• [AIM OF THE TASK]:
Retype only what runs from the first line of the listing to the line holding "mb.build('deck_panel', 'deck', pf, bevel=.003)", both included. Do not retype the pictures.
------------------------------------------------
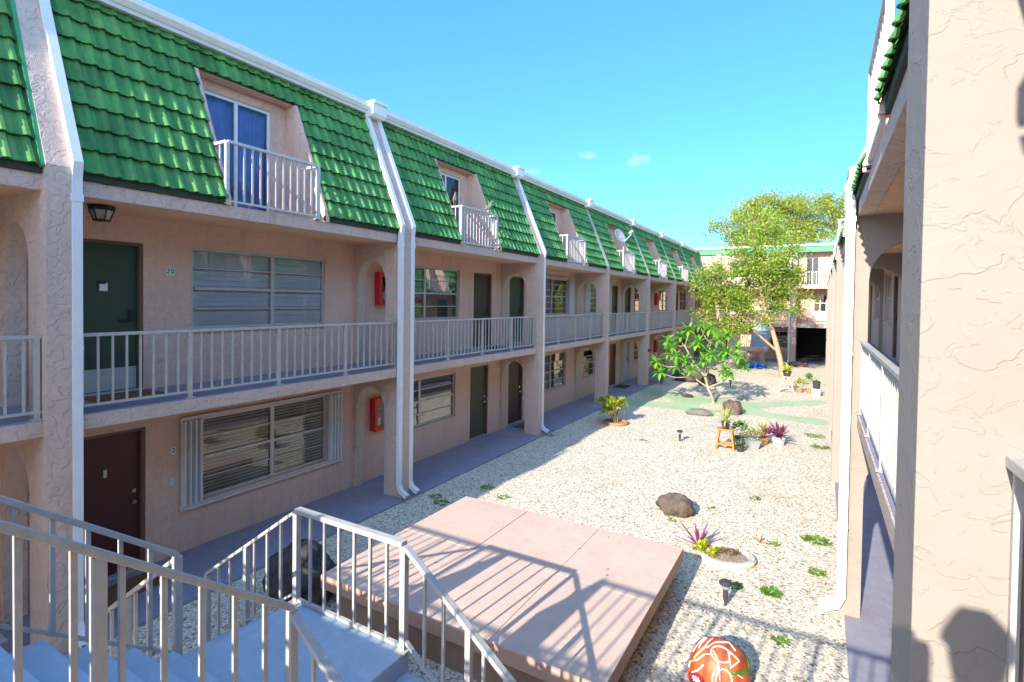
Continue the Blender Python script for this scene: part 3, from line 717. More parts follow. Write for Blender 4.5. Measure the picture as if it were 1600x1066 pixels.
# ------------------------------------------------------------------ low painted platform
pf = thing('platform', 'low pink painted square platform on a recessed base beside the staircase', 'platform', (-3.5, 6.1, 0))
PX0, PX1, PY0, PY1 = -5.43, -1.63, 4.56, 7.76
mb = MB(); mb.box(PX0+.3, PX1-.22, PY0+.04, PY1-.2, -.05, .33); mb.build('base', 'deckb', pf)
mb = MB(); mb.box(PX0, PX1, PY0, PY1, .325, .488); mb.build('edge_slab', 'decks', pf, bevel=.008)
xs = [PX0, -4.17, -2.90, PX1]; ys = [PY0, 6.15, PY1]
for a, b in zip(xs, xs[1:]):
    for c, d in zip(ys, ys[1:]):
        mb = MB(); mb.box(a+.004, b-.004, c+.004, d-.004, .484, .5+random.uniform(-.002, .002)); mb.build('deck_panel', 'deck', pf, bevel=.003)

# ------------------------------------------------------------------ things on the walls
TR = Matrix(((0, 0, 1), (1, 0, 0), (0, 1, 0)))
def number_sign(body, y, z, wd, label):
    t = thing('number_sign', label, 'sign', (XW, y, z)); h = .115
    if body == '20':
        for k, ch in enumerate(body):
            yc = y+(k-.5)*.062; mb = MB(); mb.box(XW, XW+.008, yc-.029, yc+.029, z-h/2, z+h/2); mb.build('plate', 'white', t)
            text_mesh('numeral', ch, .105, (XW+.009, yc, z), TR, 'sticker', t)
    else:
        mb = MB(); mb.box(XW, XW+.008, y-.035, y+.035, z-h/2, z+h/2); mb.build('plate', 'white', t)
        text_mesh('numeral', body, .105, (XW+.009, y, z), TR, 'sticker', t)
number_sign('20', 4.31, 4.385, .12, 'black and white number 20 beside the dark green upper door')
number_sign('2', 4.36, 1.655, .07, 'small black and white number 2 beside the dark red ground floor door')
mb = MB(); mb.box(XW, XW+.010, 4.30, 4.37, 1.12, 1.24); tag(mb.build('doorbell_plate', 'dull_metal', None, bevel=.003), 'small pale doorbell plate below the number 2', 'doorbell')
def cabinet(y, z, label, filled):
    hw, hh, dp = .19, .36, .14
    t = thing('extinguisher_cabinet', label, 'fire cabinet', (XW, y, z), 'red fire cabinets on the walkway walls')
    mb = MB(); mb.box(XW, XW+.02, y-hw, y+hw, z-hh, z+hh)
    for a, b, c, d in ((-hw, -hw+.02, -hh, hh), (hw-.02, hw, -hh, hh), (-hw+.02, hw-.02, -hh, -hh+.02), (-hw+.02, hw-.02, hh-.02, hh)): mb.box(XW+.02, XW+dp, y+a, y+b, z+c, z+d)
    mb.build('case', 'red', t, bevel=.004)
    mb = MB()
    for a, b, c, d in ((-hw, -hw+.075, -hh, hh), (hw-.075, hw, -hh, hh), (-hw+.075, hw-.075, -hh, -hh+.09), (-hw+.075, hw-.075, hh-.09, hh)): mb.box(XW+dp+.001, XW+dp+.022, y+a, y+b, z+c, z+d)
    o = mb.build('door_frame', 'red', t, bevel=.005)
    mb = MB(); mb.quad((XW+dp+.008, y-hw+.07, z-hh+.085), (XW+dp+.008, y+hw-.07, z-hh+.085), (XW+dp+.008, y+hw-.07, z+hh-.085), (XW+dp+.008, y-hw+.07, z+hh-.085)); mb.build('pane', 'glass', o, recalc=False)
    mb = MB(); mb.quad((XW+.022, y-hw+.03, z-hh+.03), (XW+.022, y+hw-.03, z-hh+.03), (XW+.022, y+hw-.03, z+hh-.03), (XW+.022, y-hw+.03, z+hh-.03)); mb.build('back', 'dark', t, recalc=False)
    if filled:
        e_ = thing('fire_extinguisher', 'fire extinguisher with white label inside the '+filled+' red cabinet', 'extinguisher', (XW+.085, y-.02, z-hh+.03))
        mb = MB(); mb.lathe((XW+.085, y-.02, z-hh+.03), [(.045, 0), (.05, .02), (.05, .33), (.04, .37), (.015, .40), (.015, .43)], 14); mb.build('bottle', 'crimson', e_, smooth=True)
        mb = MB(); mb.lathe((XW+.085, y-.02, z-hh+.12), [(.051, 0), (.0515, .01), (.0515, .16), (.051, .17)], 14); mb.build('label_band', 'white', e_, smooth=True)
        mb = MB(); mb.box(XW+.07, XW+.10, y-.05, y+.03, z-hh+.455, z-hh+.475); mb.tube([(XW+.10, y+.0, z-hh+.45), (XW+.12, y+.05, z-hh+.40), (XW+.12, y+.055, z-hh+.20)], .008, 6); mb.build('handle_and_hose', 'black', e_)
cabinet(8.74, 4.24, 'red fire cabinet under the first arch of the upper walkway', 'nearer upper')
cabinet(8.63, 1.47, 'red fire cabinet under the first arch of the ground floor walkway', 'nearer ground floor')
cabinet(31.3, 4.24, 'far red fire cabinet on the upper walkway, near the end of the wing', None)
cabinet(31.3, 1.47, 'far red fire cabinet on the ground floor behind the leafy bush', None)
def ceiling_lamp(x, y, z, label, lit=False):
    t = thing('ceiling_lamp', label, 'lamp', (x, y, z))
    mb = MB(); mb.lathe((x, y, z-.04), [(.15, .04), (.15, .0), (.14, -.01), (.14, .0)], 8); mb.build('canopy', 'black', t)
    mb = MB()
    for k in range(6):
        a = 2*math.pi*k/6; mb.bar((x+.13*math.cos(a), y+.13*math.sin(a), z-.045), (x+.085*math.cos(a), y+.085*math.sin(a), z-.17), .012, .012)
    mb.lathe((x, y, z-.185), [(.09, .0), (.095, .015), (.08, .02), (.02, .02)], 6); mb.build('cage', 'black', t)
    mb = MB(); mb.lathe((x, y, z-.165), [(.075, 0), (.12, .115)], 6); mb.build('lamp_shade', 'lamp_glass', t)
ceiling_lamp(-7.85, 3.17, 5.128, 'dark lantern with glass panes under the eave above the green upper door')
mb = MB(); mb.box(-8.05, -7.75, 3.15, 3.35, 2.42, 2.468); tag(mb.build('ceiling_light', 'lamp_glass', None, bevel=.01), 'flat ceiling light above the dark red ground floor door', 'lamp')
def mat_(x, y, z, wx_, wy_, m_, label):
    mb = MB(); mb.box(x-wx_/2, x+wx_/2, y-wy_/2, y+wy_/2, z, z+.018); tag(mb.build('doormat', m_, None, bevel=.006), label, 'doormat', 'doormats on the walkways')
mat_(-8.10, 3.52, 2.653, .50, .82, 'mat', 'brown coir doormat in front of the dark green upper door')
mat_(-8.02, 3.50, .046, .5, .8, 'mat', 'doormat at the dark red door behind the stair railing')
mat_(-8.07, 12.9, 2.653, .5, .8, 'mat_dark', 'dark doormat before the brown door on the upper walkway')
mat_(-8.05, 14.75, .046, .5, .8, 'mat', 'brown doormat before the dark red ground floor door past the second arch')
mat_(-8.05, 24.2, .046, .6, .9, 'mat_dark', 'black doormat before the rust red ground floor door')
# satellite dish on the fourth balcony
t = thing('satellite_dish', 'grey satellite dish on a balcony rail', 'satellite dish', (-7.2, 21.7, 6.2))
c = Vector((-7.05, 20.75, 6.72)); ax = Vector((.80, -.30, .45)).normalized(); e1 = ax.cross(Vector((0, 0, 1))).normalized(); e2 = e1.cross(ax)
mb = MB(); rings = []
for k in range(6):
    r = .02+.30*k/5; i = len(mb.v); rings.append(i)
    for q in range(20):
        a = 2*math.pi*q/20; mb.v.append(c+(e1*math.cos(a)*r*.92+e2*math.sin(a)*r)+ax*(.16*(r/.48)**2-.1))
for a, b in zip(rings, rings[1:]):
    for q in range(20): mb.f.append((a+q, a+(q+1) % 20, b+(q+1) % 20, b+q))
o = mb.build('reflector', 'dish', t, smooth=True); sm = o.modifiers.new('solid', 'SOLIDIFY'); sm.thickness = .012
mb = MB(); mb.tube([(-7.2, 21.5, 5.9), (-7.2, 21.5, 6.35), (-7.16, 21.1, 6.55), tuple(c-ax*.09)], .022, 8); mb.build('mount', 'dull_metal', t)
f_ = c+ax*.45-e2*.15
mb = MB(); mb.tube([tuple(c-e2*.31+ax*.03), tuple(f_-e2*.08)], .015, 6); mb.build('arm', 'dull_metal', t)
mb = MB(); mb.tube([tuple(f_-ax*.06), tuple(f_+ax*.1)], .045, 10); mb.build('receiver', 'white', t)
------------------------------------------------
• [FINAL ANSWER]:
Continue the Blender Python script for this scene: part 3, from line 717. More parts follow. Write for Blender 4.5. Measure the picture as if it were 1600x1066 pixels.
# ------------------------------------------------------------------ low painted platform
pf = thing('platform', 'low pink painted square platform on a recessed base beside the staircase', 'platform', (-3.5, 6.1, 0))
PX0, PX1, PY0, PY1 = -5.43, -1.63, 4.56, 7.76
mb = MB(); mb.box(PX0+.3, PX1-.22, PY0+.04, PY1-.2, -.05, .33); mb.build('base', 'deckb', pf)
mb = MB(); mb.box(PX0, PX1, PY0, PY1, .325, .488); mb.build('edge_slab', 'decks', pf, bevel=.008)
xs = [PX0, -4.17, -2.90, PX1]; ys = [PY0, 6.15, PY1]
for a, b in zip(xs, xs[1:]):
    for c, d in zip(ys, ys[1:]):
        mb = MB(); mb.box(a+.004, b-.004, c+.004, d-.004, .484, .5+random.uniform(-.002, .002)); mb.build('deck_panel', 'deck', pf, bevel=.003)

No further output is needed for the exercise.